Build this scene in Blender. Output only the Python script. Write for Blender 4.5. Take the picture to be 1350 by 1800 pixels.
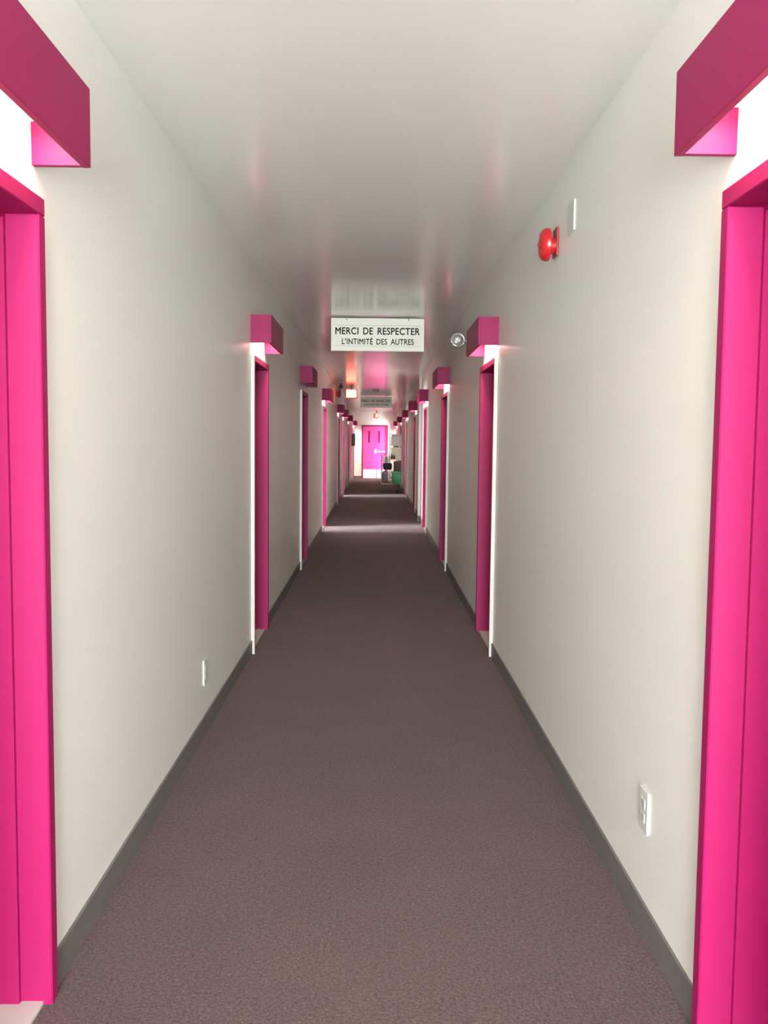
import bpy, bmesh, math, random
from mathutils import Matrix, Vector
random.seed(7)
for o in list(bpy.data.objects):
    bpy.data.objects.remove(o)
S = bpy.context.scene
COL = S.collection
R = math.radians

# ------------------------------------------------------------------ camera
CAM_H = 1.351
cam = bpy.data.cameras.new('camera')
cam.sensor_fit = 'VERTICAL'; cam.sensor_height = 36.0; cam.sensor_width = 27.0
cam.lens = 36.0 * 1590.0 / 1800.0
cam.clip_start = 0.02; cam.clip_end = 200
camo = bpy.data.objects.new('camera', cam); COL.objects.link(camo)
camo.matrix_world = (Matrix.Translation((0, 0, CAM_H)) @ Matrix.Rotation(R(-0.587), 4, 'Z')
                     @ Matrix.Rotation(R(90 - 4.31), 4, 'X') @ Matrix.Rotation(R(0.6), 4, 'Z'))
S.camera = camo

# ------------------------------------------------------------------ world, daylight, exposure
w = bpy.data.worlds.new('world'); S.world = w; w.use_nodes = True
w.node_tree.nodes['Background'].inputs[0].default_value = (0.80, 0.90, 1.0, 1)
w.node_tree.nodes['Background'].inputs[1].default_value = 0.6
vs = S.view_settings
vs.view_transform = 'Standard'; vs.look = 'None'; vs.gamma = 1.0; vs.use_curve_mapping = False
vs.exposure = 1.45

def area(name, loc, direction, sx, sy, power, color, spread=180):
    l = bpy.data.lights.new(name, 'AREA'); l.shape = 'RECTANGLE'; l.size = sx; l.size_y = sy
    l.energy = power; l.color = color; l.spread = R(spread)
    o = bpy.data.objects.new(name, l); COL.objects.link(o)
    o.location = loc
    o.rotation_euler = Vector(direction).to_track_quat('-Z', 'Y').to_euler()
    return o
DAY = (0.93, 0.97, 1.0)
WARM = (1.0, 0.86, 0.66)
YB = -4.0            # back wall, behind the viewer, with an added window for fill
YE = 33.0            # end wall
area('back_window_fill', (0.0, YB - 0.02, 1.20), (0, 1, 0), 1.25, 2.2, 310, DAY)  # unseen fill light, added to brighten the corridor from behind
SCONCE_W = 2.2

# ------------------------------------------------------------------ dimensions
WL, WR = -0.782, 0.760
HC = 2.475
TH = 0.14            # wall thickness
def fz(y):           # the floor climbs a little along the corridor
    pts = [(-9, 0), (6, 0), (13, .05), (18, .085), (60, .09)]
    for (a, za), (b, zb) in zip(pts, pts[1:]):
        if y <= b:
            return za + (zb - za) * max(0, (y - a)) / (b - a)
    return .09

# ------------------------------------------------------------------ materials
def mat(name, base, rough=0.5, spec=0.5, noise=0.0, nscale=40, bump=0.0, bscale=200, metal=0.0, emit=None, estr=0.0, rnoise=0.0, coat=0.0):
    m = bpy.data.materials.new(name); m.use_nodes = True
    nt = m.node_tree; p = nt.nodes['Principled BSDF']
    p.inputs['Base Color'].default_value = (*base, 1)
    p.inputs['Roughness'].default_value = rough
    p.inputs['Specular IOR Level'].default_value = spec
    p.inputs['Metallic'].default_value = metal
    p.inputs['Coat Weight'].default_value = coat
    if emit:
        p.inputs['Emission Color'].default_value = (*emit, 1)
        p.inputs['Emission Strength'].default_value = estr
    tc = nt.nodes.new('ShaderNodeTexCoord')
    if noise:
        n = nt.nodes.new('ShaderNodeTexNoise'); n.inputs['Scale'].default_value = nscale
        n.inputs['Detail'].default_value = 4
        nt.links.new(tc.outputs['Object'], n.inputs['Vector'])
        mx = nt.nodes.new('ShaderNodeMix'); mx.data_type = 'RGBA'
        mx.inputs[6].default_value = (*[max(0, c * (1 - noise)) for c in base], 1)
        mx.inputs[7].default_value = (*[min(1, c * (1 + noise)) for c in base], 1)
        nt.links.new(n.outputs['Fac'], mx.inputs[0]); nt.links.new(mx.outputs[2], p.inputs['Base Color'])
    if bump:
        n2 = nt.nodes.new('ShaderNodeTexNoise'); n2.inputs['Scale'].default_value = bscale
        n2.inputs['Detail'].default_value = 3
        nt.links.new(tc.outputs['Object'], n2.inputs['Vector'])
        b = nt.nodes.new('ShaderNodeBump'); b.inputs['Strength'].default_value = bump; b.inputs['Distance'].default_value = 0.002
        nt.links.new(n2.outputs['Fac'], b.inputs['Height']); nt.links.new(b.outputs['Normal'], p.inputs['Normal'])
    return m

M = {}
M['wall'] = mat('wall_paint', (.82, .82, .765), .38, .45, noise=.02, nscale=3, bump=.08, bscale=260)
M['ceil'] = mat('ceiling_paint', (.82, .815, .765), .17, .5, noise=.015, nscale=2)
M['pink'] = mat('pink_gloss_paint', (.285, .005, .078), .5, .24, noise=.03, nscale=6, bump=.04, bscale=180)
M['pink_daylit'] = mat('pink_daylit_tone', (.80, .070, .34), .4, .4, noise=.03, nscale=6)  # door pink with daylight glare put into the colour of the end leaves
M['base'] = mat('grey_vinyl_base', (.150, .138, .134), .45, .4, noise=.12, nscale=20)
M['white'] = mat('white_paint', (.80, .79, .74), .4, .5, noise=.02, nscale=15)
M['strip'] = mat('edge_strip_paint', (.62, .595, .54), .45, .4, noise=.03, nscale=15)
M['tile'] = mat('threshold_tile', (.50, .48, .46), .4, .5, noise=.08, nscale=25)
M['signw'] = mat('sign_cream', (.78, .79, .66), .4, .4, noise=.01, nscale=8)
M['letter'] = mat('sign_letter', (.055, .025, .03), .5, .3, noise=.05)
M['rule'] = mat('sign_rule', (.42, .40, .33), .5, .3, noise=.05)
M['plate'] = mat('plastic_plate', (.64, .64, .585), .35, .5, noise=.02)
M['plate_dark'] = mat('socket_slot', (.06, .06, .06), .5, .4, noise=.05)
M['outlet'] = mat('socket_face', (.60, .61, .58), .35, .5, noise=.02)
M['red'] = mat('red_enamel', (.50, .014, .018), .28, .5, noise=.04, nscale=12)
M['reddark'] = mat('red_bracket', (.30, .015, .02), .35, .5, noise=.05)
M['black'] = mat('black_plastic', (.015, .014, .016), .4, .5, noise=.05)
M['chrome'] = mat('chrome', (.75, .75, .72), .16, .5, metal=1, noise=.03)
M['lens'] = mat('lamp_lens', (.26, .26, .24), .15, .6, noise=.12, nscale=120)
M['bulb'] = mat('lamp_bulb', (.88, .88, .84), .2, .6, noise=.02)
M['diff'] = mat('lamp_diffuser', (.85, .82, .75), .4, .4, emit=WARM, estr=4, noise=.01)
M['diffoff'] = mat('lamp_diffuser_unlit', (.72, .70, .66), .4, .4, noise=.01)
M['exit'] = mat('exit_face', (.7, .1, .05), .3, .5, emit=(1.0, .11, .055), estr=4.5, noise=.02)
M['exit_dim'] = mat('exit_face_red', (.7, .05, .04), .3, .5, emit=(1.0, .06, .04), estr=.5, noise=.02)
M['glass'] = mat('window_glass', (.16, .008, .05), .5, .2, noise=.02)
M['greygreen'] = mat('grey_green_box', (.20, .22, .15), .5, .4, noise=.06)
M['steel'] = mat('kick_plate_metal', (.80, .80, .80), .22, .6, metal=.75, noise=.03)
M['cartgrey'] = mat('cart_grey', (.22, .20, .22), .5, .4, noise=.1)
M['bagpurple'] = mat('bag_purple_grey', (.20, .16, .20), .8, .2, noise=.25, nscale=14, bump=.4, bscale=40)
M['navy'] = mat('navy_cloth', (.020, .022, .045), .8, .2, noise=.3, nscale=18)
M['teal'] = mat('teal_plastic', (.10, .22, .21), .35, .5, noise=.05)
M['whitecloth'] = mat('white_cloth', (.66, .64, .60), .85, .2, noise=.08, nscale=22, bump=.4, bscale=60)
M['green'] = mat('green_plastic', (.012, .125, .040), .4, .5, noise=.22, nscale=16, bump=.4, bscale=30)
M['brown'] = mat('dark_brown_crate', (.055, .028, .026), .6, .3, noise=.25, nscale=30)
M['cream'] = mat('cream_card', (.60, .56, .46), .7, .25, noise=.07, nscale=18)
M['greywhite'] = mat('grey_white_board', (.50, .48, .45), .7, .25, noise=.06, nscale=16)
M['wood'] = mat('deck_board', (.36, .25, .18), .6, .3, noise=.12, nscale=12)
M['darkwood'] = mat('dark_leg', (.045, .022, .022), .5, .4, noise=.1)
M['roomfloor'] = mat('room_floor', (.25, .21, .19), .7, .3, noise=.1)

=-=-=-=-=

> Given exercise
Copy nothing but the lines from the top of the data down to the line containing "R = math.radians", and leave the pictures out.

> Output below
Build this scene in Blender. Output only the Python script. Write for Blender 4.5. Take the picture to be 1350 by 1800 pixels.
import bpy, bmesh, math, random
from mathutils import Matrix, Vector
random.seed(7)
for o in list(bpy.data.objects):
    bpy.data.objects.remove(o)
S = bpy.context.scene
COL = S.collection
R = math.radians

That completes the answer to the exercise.